Among the entries, which lines carry the string "objects"? Copy each of them.

BEGIN Material for the task

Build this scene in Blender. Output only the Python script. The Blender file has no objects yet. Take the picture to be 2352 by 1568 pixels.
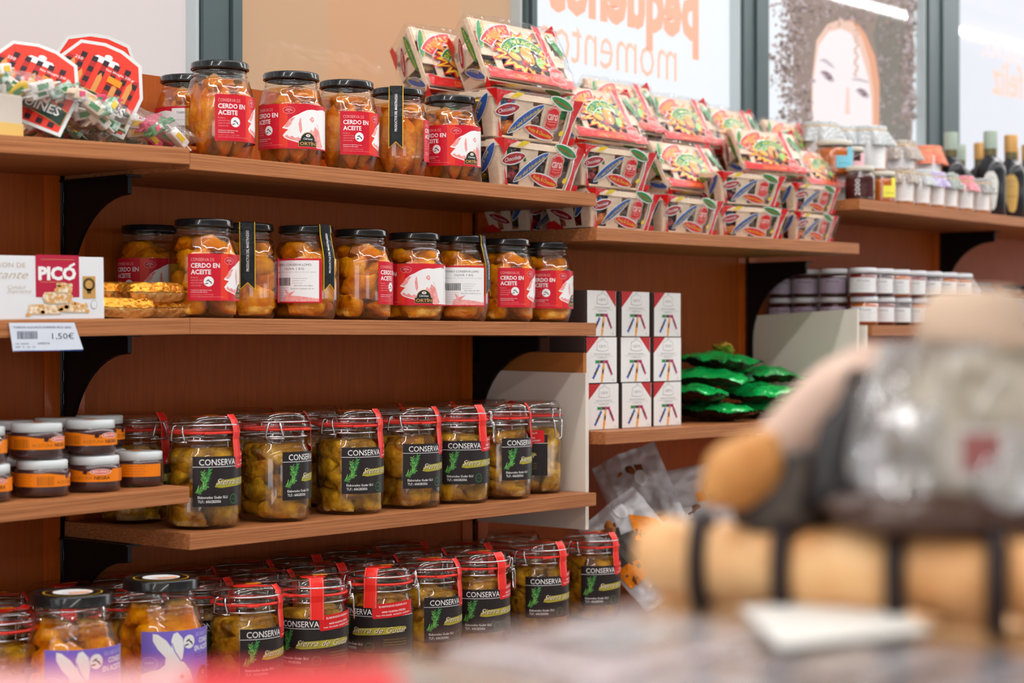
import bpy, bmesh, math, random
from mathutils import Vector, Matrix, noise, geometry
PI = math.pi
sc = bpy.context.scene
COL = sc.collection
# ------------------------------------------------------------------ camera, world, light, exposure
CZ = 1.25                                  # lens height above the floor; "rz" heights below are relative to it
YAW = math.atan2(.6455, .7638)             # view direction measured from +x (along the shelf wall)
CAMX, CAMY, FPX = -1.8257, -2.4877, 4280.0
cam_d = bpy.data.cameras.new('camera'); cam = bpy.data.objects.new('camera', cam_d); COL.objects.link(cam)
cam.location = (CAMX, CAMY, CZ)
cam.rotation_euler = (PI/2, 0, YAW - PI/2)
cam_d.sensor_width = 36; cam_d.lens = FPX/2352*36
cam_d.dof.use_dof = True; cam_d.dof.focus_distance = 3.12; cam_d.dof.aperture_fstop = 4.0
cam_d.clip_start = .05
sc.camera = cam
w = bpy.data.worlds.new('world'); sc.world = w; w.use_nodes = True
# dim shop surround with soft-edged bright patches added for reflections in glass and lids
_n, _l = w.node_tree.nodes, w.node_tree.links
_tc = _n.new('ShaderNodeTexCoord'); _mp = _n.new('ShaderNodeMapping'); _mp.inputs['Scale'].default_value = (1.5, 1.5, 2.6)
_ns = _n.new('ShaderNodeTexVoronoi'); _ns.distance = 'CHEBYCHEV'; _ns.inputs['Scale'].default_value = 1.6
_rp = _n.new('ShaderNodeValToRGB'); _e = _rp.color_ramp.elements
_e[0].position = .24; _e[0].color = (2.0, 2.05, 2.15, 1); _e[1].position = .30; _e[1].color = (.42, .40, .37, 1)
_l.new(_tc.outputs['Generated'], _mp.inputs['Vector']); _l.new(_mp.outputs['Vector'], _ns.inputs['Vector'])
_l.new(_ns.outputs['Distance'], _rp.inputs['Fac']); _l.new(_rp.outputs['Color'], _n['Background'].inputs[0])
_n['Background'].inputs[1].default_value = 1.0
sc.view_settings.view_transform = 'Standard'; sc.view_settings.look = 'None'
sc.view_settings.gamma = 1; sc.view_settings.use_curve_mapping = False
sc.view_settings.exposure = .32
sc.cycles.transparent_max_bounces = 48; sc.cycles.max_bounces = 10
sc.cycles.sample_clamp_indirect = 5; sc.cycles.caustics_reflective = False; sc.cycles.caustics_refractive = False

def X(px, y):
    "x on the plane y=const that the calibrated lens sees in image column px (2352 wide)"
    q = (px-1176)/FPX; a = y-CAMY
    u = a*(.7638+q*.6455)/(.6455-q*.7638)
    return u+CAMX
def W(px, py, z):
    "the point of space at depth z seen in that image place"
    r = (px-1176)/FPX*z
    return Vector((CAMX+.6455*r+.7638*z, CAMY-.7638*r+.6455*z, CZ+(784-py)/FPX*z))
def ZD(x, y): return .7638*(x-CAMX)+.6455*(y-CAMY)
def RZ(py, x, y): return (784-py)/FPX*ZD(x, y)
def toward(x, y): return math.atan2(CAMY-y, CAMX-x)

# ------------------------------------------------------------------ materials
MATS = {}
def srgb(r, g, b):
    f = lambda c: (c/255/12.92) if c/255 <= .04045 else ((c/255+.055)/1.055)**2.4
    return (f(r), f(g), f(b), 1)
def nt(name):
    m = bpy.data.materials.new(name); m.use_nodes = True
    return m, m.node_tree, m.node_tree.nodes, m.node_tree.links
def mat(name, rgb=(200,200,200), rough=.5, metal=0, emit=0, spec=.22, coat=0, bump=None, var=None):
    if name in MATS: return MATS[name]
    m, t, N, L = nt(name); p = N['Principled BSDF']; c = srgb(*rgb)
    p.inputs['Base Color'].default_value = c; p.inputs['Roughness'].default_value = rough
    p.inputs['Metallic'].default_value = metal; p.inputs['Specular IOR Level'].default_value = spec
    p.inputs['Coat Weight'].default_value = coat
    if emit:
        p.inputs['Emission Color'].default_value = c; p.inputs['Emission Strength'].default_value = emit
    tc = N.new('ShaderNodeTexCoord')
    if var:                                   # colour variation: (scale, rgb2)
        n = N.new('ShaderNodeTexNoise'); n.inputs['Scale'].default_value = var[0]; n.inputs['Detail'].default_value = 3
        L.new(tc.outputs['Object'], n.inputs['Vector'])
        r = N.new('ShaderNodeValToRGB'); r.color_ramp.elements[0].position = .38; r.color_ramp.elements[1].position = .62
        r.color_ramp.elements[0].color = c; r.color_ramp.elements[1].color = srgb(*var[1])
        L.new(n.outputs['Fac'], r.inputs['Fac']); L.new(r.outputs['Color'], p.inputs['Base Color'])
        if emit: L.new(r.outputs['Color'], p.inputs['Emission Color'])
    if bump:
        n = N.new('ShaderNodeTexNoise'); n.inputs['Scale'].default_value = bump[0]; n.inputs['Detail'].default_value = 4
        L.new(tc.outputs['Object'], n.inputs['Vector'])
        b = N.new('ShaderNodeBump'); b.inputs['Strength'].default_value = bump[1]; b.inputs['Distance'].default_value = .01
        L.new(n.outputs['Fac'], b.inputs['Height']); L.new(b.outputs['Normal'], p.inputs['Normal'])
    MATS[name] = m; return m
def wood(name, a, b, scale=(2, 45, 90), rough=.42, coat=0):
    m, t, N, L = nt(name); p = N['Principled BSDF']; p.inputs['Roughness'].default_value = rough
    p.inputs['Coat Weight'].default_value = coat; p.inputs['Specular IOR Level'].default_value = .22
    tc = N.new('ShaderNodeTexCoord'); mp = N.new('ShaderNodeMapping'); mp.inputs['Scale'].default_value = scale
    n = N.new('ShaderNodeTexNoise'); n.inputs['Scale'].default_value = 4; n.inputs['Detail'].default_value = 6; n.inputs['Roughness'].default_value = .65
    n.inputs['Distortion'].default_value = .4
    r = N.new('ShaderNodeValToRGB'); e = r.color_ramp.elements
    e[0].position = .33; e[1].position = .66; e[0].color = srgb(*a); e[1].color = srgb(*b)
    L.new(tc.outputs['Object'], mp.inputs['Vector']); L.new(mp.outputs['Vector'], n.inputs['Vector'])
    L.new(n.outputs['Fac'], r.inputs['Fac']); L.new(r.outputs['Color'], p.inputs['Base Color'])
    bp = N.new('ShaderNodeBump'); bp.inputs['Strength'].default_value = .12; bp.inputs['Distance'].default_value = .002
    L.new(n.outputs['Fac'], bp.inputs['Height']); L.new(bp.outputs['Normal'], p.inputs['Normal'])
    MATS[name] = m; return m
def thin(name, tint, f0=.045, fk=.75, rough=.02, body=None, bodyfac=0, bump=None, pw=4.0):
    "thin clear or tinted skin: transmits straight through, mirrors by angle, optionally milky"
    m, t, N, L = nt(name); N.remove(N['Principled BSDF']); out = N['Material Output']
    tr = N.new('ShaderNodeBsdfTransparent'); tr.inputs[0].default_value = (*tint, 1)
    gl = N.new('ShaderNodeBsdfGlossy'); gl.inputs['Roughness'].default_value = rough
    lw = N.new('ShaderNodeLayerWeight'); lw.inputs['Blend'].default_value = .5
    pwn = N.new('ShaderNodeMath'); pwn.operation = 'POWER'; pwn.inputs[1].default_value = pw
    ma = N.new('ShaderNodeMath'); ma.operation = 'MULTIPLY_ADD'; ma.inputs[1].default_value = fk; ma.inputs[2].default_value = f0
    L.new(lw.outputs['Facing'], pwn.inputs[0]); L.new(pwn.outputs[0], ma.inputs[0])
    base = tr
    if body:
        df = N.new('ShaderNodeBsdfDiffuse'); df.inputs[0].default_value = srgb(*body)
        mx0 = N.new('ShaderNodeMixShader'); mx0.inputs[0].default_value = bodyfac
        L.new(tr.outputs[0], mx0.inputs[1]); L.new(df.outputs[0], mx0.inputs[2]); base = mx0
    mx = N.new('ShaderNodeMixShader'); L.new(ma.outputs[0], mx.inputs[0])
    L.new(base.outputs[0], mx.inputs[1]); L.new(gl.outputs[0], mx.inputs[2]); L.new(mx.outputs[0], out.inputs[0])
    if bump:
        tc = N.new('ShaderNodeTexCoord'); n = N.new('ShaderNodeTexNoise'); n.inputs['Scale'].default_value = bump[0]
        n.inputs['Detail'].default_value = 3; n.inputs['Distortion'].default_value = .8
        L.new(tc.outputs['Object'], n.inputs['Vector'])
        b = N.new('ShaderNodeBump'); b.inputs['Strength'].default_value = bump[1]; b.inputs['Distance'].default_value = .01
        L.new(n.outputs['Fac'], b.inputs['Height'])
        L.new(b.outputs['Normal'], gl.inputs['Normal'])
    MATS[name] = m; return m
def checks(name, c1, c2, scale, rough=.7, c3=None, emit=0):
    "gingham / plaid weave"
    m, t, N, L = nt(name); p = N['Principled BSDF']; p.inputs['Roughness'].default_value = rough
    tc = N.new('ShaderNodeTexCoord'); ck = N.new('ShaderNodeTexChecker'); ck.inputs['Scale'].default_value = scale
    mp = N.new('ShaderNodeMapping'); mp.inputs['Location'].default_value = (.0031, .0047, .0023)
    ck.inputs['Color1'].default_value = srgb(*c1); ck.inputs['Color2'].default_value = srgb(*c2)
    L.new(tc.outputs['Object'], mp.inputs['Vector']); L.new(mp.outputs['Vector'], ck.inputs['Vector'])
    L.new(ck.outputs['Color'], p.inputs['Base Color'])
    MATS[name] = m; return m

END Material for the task
BEGIN Material for the task

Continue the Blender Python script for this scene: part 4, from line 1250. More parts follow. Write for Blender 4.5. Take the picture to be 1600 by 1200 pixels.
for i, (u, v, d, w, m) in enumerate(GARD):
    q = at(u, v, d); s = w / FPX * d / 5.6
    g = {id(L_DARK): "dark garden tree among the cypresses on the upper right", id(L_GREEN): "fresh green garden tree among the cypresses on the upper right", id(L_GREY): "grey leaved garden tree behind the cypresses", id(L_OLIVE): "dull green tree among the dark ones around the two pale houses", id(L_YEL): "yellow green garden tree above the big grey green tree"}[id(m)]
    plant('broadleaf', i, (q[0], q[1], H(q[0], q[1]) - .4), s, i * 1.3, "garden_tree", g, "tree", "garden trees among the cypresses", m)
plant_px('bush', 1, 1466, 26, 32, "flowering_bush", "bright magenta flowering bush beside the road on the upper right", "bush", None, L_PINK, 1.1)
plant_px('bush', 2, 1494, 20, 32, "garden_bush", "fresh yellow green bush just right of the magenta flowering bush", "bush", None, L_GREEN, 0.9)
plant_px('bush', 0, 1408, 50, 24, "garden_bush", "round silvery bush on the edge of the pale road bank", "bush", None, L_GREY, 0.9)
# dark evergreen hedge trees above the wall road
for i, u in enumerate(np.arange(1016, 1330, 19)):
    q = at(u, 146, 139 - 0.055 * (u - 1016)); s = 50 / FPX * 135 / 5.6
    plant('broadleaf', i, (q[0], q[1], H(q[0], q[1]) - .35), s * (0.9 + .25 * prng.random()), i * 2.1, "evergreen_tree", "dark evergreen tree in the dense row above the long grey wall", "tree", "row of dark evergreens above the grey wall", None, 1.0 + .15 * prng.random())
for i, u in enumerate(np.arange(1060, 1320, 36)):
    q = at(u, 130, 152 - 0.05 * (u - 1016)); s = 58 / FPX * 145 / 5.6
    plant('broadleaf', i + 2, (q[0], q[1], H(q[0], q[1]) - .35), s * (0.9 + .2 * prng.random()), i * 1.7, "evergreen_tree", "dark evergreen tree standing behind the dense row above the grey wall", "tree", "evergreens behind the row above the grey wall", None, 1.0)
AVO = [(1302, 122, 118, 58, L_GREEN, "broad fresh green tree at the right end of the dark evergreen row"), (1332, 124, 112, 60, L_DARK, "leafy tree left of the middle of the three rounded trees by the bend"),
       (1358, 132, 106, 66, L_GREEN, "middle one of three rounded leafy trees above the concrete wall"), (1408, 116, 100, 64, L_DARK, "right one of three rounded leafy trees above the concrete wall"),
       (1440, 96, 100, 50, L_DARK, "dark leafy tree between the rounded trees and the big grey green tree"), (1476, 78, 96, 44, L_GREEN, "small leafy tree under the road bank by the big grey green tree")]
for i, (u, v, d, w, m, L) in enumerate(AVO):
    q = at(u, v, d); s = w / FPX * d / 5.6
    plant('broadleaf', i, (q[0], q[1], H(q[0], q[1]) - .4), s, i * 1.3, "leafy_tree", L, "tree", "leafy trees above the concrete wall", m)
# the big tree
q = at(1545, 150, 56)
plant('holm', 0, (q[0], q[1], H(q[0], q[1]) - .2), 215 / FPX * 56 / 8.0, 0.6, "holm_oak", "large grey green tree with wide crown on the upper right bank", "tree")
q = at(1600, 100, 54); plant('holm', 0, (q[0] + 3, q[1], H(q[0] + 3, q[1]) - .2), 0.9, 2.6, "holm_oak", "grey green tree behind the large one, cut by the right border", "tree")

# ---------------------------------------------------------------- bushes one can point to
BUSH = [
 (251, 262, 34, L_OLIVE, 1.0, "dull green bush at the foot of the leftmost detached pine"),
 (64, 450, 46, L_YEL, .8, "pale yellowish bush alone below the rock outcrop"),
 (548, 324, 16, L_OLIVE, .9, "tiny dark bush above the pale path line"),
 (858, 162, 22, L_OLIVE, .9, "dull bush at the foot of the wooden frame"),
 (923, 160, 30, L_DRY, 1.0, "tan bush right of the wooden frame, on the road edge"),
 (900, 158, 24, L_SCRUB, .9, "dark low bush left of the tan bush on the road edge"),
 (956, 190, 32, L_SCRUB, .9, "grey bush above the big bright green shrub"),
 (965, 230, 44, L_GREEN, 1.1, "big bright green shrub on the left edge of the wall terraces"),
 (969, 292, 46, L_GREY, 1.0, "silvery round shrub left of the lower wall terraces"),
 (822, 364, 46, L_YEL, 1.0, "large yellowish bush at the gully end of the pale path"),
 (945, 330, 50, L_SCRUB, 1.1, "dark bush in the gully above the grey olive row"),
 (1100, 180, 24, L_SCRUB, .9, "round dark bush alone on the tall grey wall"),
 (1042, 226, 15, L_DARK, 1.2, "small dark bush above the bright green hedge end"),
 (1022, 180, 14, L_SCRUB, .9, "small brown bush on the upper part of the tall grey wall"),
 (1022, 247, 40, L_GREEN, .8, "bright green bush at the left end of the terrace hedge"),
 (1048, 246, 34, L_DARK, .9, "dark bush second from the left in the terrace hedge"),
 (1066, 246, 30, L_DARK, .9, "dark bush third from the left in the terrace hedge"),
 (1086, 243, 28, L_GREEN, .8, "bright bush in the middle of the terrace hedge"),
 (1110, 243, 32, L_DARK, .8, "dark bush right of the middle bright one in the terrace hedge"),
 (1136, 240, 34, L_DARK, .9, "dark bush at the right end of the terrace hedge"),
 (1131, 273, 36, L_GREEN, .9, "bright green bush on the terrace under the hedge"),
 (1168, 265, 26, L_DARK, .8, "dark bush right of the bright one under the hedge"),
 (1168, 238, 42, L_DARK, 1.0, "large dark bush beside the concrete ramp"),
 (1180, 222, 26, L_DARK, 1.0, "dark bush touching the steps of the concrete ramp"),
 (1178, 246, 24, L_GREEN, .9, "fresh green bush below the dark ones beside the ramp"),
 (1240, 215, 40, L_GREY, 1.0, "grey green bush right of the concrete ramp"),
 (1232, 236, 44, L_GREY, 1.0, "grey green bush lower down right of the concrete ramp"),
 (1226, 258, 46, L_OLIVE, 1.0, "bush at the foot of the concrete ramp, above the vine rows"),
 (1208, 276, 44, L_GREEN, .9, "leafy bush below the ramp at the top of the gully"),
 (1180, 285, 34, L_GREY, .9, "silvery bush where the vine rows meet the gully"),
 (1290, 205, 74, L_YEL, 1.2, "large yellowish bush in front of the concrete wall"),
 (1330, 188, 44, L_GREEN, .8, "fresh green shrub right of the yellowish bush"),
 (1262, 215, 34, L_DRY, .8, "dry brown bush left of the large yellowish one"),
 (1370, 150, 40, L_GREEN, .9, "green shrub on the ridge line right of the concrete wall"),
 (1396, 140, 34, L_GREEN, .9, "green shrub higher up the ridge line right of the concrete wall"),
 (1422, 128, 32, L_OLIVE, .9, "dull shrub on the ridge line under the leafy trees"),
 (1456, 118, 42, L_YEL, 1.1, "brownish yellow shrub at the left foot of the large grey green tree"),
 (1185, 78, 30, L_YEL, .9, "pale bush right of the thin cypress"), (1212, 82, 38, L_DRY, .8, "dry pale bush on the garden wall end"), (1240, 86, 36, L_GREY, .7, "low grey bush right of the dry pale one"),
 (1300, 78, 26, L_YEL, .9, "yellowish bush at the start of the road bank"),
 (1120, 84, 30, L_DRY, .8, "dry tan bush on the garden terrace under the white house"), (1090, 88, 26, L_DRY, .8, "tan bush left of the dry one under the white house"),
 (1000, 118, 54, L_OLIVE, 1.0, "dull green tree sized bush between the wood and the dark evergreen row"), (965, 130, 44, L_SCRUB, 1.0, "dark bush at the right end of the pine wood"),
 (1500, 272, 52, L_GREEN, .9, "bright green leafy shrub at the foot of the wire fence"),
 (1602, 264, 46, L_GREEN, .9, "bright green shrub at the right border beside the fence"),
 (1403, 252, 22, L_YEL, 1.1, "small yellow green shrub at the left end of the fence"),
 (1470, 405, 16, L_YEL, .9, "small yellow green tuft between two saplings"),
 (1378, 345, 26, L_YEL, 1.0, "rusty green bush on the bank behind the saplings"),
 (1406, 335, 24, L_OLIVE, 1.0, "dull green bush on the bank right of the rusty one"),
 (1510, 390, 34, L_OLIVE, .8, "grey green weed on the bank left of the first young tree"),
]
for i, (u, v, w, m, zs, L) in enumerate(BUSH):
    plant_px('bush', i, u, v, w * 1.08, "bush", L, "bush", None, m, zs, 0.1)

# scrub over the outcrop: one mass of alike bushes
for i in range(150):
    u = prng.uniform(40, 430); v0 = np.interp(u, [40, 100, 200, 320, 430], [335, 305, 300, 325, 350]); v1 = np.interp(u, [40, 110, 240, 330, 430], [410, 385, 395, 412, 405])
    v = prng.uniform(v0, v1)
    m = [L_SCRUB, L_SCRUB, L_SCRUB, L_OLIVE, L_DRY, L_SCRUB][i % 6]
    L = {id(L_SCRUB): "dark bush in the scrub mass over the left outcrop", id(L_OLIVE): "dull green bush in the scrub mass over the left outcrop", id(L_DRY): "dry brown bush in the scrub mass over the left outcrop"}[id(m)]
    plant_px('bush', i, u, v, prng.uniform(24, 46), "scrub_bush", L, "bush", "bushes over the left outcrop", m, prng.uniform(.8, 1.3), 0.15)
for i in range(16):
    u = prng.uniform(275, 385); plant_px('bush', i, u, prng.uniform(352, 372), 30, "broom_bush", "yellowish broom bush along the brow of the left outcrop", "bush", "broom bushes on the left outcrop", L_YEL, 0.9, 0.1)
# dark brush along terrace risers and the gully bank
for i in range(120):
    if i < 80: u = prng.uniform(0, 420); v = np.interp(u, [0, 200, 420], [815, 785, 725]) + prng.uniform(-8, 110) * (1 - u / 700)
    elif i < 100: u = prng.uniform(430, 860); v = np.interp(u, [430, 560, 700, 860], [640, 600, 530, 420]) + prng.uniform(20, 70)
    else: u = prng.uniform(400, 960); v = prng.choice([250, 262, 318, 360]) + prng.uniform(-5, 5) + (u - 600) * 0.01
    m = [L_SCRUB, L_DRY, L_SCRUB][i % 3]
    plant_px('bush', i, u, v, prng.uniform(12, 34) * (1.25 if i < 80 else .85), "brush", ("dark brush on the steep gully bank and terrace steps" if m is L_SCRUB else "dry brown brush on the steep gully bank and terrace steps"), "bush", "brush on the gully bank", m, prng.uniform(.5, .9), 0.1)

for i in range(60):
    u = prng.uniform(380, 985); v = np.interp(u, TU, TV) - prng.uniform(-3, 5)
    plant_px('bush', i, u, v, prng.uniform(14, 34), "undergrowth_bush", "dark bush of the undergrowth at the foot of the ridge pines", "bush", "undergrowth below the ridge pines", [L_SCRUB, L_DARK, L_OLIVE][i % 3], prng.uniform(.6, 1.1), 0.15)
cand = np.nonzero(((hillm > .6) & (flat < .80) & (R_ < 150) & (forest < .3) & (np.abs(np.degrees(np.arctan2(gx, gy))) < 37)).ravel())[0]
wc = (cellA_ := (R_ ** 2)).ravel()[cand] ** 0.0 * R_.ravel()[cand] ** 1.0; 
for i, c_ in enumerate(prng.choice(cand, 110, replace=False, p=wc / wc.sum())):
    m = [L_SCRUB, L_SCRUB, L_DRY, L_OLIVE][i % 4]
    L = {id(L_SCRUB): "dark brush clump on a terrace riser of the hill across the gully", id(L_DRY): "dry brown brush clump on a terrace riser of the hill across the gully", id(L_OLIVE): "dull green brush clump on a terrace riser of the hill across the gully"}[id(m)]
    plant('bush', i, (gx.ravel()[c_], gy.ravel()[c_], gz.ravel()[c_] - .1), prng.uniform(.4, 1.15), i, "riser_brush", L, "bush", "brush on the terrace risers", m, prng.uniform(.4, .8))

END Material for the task

The solution »
Build this scene in Blender. Output only the Python script. The Blender file has no objects yet. Take the picture to be 2352 by 1568 pixels.
cam_d = bpy.data.cameras.new('camera'); cam = bpy.data.objects.new('camera', cam_d); COL.objects.link(cam)